> _PROVIDED MATERIAL_
================
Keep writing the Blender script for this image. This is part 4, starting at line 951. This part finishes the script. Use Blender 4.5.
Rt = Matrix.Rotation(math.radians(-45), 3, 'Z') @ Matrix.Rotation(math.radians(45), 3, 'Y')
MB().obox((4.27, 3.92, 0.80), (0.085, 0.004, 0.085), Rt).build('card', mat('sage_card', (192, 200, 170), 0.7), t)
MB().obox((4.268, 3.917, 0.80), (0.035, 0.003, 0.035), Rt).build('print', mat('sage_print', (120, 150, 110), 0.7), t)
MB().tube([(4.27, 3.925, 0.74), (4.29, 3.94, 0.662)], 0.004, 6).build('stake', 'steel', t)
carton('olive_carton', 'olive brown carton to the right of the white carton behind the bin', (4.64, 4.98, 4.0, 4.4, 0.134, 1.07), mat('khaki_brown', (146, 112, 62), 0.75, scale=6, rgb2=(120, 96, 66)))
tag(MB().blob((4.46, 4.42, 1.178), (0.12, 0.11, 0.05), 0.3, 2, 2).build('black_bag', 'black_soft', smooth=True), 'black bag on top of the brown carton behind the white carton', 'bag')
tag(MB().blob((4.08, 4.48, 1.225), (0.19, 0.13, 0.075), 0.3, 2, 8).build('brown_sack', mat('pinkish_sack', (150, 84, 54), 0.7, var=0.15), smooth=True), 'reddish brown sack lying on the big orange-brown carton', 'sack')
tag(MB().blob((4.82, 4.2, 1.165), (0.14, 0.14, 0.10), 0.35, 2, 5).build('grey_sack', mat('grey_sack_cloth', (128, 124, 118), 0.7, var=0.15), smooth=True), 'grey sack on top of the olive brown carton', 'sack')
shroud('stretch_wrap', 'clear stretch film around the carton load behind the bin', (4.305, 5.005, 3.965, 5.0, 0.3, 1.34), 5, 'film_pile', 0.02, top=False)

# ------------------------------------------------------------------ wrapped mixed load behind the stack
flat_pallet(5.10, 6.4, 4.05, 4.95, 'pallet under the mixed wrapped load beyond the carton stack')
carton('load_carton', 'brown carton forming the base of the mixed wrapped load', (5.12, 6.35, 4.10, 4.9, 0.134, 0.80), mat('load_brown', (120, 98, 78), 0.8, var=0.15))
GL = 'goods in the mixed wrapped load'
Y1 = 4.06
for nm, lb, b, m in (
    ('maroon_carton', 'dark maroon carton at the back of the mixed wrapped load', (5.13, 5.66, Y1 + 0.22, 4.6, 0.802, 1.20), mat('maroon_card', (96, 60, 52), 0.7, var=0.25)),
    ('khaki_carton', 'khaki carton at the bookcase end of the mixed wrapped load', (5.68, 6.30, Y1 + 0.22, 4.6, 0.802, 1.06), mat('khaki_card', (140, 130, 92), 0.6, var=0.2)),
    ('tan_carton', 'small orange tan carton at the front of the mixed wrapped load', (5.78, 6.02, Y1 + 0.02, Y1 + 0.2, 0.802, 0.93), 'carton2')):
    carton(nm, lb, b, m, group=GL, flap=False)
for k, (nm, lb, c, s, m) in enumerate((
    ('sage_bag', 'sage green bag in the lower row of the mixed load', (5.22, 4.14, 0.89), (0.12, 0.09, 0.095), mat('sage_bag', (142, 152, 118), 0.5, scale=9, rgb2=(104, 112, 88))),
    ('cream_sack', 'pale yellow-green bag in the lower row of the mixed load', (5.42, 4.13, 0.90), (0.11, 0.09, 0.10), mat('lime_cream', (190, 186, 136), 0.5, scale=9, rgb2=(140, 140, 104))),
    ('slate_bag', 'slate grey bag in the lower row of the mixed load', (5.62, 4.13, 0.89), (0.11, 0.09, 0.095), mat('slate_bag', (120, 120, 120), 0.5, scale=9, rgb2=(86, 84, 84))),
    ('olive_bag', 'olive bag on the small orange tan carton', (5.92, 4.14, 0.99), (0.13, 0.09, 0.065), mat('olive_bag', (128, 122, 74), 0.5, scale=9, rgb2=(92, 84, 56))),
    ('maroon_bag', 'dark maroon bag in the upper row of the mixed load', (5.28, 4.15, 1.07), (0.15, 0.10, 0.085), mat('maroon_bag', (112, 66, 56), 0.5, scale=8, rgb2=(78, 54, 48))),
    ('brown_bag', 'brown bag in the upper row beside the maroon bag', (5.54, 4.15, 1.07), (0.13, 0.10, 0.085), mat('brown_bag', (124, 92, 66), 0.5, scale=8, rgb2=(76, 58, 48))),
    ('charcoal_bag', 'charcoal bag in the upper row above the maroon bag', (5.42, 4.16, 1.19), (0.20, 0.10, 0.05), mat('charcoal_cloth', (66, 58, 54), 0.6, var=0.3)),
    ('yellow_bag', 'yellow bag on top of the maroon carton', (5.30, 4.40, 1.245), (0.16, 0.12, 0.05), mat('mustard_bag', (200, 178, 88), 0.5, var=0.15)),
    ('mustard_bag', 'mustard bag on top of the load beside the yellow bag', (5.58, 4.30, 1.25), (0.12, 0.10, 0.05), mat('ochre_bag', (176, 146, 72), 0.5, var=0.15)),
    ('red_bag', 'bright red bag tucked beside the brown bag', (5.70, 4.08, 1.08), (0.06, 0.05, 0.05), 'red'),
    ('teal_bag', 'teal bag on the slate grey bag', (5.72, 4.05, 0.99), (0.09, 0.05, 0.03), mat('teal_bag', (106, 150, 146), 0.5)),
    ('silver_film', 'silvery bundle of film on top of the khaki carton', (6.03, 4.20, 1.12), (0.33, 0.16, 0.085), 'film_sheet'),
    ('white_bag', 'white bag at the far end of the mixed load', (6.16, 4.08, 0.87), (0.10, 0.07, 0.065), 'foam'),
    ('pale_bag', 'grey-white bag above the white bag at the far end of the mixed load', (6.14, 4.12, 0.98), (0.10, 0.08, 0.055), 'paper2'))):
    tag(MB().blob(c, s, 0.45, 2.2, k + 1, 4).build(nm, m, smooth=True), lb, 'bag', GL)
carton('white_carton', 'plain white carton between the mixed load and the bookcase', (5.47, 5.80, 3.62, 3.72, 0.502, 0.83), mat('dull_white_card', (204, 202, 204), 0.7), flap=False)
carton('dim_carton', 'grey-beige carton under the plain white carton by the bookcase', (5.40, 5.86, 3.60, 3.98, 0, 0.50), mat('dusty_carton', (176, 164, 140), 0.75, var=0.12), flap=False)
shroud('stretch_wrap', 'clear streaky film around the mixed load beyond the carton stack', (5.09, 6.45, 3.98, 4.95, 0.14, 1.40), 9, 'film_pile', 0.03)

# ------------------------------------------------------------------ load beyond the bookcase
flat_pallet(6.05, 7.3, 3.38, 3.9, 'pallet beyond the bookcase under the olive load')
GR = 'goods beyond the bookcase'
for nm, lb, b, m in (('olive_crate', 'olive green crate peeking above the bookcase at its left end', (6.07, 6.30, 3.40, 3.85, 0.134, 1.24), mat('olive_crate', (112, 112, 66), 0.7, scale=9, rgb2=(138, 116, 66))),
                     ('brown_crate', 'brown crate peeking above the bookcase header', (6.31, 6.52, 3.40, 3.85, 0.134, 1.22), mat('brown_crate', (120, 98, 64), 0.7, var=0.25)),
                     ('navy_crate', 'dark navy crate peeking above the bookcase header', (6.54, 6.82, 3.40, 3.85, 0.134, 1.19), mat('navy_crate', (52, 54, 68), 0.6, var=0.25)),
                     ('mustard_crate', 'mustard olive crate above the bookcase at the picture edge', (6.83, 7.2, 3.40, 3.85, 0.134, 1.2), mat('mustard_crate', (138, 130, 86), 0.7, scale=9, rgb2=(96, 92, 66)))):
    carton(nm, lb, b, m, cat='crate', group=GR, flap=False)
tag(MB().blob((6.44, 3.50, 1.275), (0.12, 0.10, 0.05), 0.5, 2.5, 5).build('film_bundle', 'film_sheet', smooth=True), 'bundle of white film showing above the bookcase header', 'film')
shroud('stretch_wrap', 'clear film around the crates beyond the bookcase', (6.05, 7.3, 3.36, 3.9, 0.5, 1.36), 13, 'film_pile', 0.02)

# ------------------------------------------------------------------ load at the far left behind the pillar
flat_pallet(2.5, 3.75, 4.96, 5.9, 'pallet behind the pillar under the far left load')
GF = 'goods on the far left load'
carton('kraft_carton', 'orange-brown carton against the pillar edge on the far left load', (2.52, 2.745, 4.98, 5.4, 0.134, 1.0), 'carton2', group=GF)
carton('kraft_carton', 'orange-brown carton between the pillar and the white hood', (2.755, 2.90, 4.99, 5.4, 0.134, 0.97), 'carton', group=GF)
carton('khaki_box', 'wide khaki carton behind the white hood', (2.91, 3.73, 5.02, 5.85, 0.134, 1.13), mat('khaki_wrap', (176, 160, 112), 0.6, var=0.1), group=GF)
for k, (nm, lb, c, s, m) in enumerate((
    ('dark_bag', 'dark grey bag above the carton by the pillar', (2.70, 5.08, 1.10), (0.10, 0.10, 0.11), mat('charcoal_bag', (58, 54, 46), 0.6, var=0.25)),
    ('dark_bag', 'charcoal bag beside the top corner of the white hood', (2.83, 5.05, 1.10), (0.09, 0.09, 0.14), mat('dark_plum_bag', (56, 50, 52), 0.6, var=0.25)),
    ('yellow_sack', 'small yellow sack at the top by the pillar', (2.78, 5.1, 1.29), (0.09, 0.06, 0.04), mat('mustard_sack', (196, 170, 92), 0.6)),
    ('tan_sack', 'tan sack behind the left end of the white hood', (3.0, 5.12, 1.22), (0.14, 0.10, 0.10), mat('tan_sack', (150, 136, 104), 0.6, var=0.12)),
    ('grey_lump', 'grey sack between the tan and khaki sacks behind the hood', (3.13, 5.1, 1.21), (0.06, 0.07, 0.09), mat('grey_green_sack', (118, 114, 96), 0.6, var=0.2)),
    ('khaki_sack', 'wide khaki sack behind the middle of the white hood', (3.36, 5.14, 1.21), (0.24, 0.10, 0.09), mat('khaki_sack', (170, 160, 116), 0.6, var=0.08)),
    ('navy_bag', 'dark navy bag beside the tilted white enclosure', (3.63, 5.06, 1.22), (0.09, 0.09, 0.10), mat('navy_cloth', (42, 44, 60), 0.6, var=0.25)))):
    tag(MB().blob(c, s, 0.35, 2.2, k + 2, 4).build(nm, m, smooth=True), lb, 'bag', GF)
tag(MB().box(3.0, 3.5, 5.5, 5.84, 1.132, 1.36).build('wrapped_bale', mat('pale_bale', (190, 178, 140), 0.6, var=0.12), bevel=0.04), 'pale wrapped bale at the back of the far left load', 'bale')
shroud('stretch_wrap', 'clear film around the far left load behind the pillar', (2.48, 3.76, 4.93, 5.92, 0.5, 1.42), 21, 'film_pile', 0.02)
================
> _STATED PROBLEM_
Quote the data above verbatim from its first line to the line that includes "shroud('stretch_wrap', 'clear stretch", with both boundary lines retained.

> _RESPONSE TO THE TASK_
Keep writing the Blender script for this image. This is part 4, starting at line 951. This part finishes the script. Use Blender 4.5.
Rt = Matrix.Rotation(math.radians(-45), 3, 'Z') @ Matrix.Rotation(math.radians(45), 3, 'Y')
MB().obox((4.27, 3.92, 0.80), (0.085, 0.004, 0.085), Rt).build('card', mat('sage_card', (192, 200, 170), 0.7), t)
MB().obox((4.268, 3.917, 0.80), (0.035, 0.003, 0.035), Rt).build('print', mat('sage_print', (120, 150, 110), 0.7), t)
MB().tube([(4.27, 3.925, 0.74), (4.29, 3.94, 0.662)], 0.004, 6).build('stake', 'steel', t)
carton('olive_carton', 'olive brown carton to the right of the white carton behind the bin', (4.64, 4.98, 4.0, 4.4, 0.134, 1.07), mat('khaki_brown', (146, 112, 62), 0.75, scale=6, rgb2=(120, 96, 66)))
tag(MB().blob((4.46, 4.42, 1.178), (0.12, 0.11, 0.05), 0.3, 2, 2).build('black_bag', 'black_soft', smooth=True), 'black bag on top of the brown carton behind the white carton', 'bag')
tag(MB().blob((4.08, 4.48, 1.225), (0.19, 0.13, 0.075), 0.3, 2, 8).build('brown_sack', mat('pinkish_sack', (150, 84, 54), 0.7, var=0.15), smooth=True), 'reddish brown sack lying on the big orange-brown carton', 'sack')
tag(MB().blob((4.82, 4.2, 1.165), (0.14, 0.14, 0.10), 0.35, 2, 5).build('grey_sack', mat('grey_sack_cloth', (128, 124, 118), 0.7, var=0.15), smooth=True), 'grey sack on top of the olive brown carton', 'sack')
shroud('stretch_wrap', 'clear stretch film around the carton load behind the bin', (4.305, 5.005, 3.965, 5.0, 0.3, 1.34), 5, 'film_pile', 0.02, top=False)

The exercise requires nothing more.